What is needed:
Retype exactly the lines below, beginning with the first and ending with the line where "COL = SC.collection" appears.

— start —

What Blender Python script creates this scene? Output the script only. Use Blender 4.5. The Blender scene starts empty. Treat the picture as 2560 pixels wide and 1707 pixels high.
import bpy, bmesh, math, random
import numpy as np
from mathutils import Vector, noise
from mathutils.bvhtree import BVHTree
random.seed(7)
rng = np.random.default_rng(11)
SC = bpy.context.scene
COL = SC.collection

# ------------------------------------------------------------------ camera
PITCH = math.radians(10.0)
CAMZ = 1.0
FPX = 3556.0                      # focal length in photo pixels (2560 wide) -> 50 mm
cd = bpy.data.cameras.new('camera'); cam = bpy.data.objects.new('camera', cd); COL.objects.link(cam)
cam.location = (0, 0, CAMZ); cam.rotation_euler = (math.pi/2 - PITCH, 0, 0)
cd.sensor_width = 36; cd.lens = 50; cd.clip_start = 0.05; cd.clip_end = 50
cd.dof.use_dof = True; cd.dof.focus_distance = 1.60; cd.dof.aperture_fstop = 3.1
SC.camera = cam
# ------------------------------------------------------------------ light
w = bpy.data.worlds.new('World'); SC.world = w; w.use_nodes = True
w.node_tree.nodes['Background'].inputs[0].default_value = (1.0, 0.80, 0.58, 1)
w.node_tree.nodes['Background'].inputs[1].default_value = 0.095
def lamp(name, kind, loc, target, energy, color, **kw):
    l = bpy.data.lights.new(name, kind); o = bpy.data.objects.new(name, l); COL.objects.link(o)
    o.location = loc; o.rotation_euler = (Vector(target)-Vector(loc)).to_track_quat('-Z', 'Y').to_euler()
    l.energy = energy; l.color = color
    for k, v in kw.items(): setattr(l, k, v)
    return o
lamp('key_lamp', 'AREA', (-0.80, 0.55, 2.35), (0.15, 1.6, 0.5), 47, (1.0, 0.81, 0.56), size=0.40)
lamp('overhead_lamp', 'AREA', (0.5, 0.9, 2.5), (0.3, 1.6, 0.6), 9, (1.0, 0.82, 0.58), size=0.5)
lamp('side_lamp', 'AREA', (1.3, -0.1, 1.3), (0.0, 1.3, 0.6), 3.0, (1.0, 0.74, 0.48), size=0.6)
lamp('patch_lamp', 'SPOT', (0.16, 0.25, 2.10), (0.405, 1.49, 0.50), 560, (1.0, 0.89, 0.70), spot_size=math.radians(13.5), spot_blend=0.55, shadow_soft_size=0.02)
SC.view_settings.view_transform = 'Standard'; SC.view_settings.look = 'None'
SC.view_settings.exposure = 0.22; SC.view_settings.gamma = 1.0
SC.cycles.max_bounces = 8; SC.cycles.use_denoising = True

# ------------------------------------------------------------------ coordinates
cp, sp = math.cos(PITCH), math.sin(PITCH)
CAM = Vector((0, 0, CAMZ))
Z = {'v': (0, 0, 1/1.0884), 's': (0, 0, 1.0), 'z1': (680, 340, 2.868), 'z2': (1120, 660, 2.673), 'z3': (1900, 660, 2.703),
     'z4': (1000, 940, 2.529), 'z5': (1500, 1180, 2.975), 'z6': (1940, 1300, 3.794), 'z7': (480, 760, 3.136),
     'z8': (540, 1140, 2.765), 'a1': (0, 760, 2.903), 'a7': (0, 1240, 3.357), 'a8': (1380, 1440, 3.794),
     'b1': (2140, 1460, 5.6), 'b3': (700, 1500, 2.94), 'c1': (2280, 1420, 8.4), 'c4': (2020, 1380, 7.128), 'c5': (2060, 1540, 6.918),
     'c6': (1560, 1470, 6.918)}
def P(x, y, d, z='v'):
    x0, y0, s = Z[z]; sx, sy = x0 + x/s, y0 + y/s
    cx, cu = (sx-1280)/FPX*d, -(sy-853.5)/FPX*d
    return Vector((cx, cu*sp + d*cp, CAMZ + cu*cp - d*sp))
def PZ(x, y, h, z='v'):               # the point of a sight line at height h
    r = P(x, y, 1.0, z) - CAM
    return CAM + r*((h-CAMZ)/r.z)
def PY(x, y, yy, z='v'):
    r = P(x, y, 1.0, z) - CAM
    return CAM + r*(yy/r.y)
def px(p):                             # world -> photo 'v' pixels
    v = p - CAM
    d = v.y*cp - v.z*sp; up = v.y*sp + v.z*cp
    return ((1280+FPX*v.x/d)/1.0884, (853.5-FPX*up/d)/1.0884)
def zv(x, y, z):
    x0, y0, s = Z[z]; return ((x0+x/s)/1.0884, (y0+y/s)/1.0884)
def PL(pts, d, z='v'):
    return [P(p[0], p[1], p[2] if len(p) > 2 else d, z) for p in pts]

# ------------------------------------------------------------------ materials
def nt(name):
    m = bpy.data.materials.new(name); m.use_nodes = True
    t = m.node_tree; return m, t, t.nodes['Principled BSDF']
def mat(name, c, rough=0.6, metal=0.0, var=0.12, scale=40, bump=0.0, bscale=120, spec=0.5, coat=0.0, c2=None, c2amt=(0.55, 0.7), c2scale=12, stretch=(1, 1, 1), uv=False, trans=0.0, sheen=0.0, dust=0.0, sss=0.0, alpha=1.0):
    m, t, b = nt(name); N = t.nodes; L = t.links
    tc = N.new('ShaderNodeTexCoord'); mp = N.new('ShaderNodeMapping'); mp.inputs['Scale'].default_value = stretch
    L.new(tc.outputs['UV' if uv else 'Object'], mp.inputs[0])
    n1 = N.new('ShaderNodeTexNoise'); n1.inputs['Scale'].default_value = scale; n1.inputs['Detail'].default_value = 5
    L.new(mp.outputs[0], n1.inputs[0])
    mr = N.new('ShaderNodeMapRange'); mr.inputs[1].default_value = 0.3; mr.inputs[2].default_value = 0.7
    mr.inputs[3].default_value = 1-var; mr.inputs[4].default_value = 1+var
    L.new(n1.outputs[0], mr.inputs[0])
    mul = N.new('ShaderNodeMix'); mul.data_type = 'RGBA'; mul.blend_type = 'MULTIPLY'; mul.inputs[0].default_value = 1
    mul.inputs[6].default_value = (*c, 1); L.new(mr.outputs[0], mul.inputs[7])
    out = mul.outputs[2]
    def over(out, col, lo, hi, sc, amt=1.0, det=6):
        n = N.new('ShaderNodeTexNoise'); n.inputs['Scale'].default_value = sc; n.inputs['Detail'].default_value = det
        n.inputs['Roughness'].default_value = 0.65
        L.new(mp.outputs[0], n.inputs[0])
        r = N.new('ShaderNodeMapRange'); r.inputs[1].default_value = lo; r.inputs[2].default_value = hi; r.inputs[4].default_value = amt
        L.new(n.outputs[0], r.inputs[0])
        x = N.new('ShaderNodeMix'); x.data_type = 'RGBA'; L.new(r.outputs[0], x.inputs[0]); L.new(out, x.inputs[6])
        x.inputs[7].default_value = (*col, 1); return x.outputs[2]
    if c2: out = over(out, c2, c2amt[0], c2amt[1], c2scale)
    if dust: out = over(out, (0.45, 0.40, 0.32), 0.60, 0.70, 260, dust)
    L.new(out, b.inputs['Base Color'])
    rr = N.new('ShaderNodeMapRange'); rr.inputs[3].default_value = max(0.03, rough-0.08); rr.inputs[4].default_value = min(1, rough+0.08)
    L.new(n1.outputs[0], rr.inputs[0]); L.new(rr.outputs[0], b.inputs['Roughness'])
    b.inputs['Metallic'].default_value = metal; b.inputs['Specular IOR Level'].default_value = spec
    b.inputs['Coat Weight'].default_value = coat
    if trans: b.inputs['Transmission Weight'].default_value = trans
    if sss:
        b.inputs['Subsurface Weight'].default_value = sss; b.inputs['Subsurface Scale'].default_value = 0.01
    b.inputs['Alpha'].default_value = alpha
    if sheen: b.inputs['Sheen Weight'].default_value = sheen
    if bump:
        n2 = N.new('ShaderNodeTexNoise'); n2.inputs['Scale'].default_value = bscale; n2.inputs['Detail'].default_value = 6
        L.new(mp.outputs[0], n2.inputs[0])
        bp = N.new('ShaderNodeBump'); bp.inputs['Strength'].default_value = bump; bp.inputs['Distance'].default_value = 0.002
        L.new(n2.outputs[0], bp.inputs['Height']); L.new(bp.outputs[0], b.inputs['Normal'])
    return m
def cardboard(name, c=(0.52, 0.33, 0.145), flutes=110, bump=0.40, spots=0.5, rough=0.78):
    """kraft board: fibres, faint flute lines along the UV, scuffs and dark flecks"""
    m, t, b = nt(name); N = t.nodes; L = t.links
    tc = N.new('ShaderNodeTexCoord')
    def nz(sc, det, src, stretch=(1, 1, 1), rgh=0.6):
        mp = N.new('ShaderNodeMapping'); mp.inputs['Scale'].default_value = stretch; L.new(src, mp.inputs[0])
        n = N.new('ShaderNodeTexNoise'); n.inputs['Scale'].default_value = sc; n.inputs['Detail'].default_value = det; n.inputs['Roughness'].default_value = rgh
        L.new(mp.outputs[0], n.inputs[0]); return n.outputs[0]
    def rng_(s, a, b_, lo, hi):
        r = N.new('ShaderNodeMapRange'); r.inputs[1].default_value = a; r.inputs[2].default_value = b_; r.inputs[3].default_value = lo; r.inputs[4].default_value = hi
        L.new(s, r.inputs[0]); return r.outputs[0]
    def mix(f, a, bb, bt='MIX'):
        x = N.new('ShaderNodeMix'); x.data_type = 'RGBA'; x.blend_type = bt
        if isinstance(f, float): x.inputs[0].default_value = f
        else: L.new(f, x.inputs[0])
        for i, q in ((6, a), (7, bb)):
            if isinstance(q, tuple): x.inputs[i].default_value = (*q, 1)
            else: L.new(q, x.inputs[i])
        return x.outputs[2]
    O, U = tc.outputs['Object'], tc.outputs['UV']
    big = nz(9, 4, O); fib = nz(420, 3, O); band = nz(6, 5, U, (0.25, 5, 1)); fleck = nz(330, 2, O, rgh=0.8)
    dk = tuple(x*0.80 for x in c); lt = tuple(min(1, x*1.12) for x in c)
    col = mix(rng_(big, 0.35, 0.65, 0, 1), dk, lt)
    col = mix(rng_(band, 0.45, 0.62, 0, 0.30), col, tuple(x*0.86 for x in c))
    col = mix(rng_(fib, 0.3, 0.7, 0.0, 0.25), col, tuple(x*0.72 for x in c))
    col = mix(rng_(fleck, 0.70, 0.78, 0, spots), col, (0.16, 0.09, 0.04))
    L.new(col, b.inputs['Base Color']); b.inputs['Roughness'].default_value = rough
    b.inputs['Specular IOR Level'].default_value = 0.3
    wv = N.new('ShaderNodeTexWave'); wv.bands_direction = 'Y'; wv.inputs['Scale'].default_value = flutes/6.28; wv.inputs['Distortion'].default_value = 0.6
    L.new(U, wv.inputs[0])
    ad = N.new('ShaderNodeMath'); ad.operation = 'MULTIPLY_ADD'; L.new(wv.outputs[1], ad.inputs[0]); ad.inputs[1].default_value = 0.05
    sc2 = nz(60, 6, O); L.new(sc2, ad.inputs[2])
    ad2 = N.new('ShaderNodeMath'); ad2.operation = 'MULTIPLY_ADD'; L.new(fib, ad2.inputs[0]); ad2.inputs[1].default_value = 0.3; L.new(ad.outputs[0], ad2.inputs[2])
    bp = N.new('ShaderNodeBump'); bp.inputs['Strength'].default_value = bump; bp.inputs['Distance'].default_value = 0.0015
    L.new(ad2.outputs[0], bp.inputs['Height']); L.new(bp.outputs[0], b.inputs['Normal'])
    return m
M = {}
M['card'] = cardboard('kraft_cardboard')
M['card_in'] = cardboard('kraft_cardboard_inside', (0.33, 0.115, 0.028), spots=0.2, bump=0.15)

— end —

Reply:
What Blender Python script creates this scene? Output the script only. Use Blender 4.5. The Blender scene starts empty. Treat the picture as 2560 pixels wide and 1707 pixels high.
import bpy, bmesh, math, random
import numpy as np
from mathutils import Vector, noise
from mathutils.bvhtree import BVHTree
random.seed(7)
rng = np.random.default_rng(11)
SC = bpy.context.scene
COL = SC.collection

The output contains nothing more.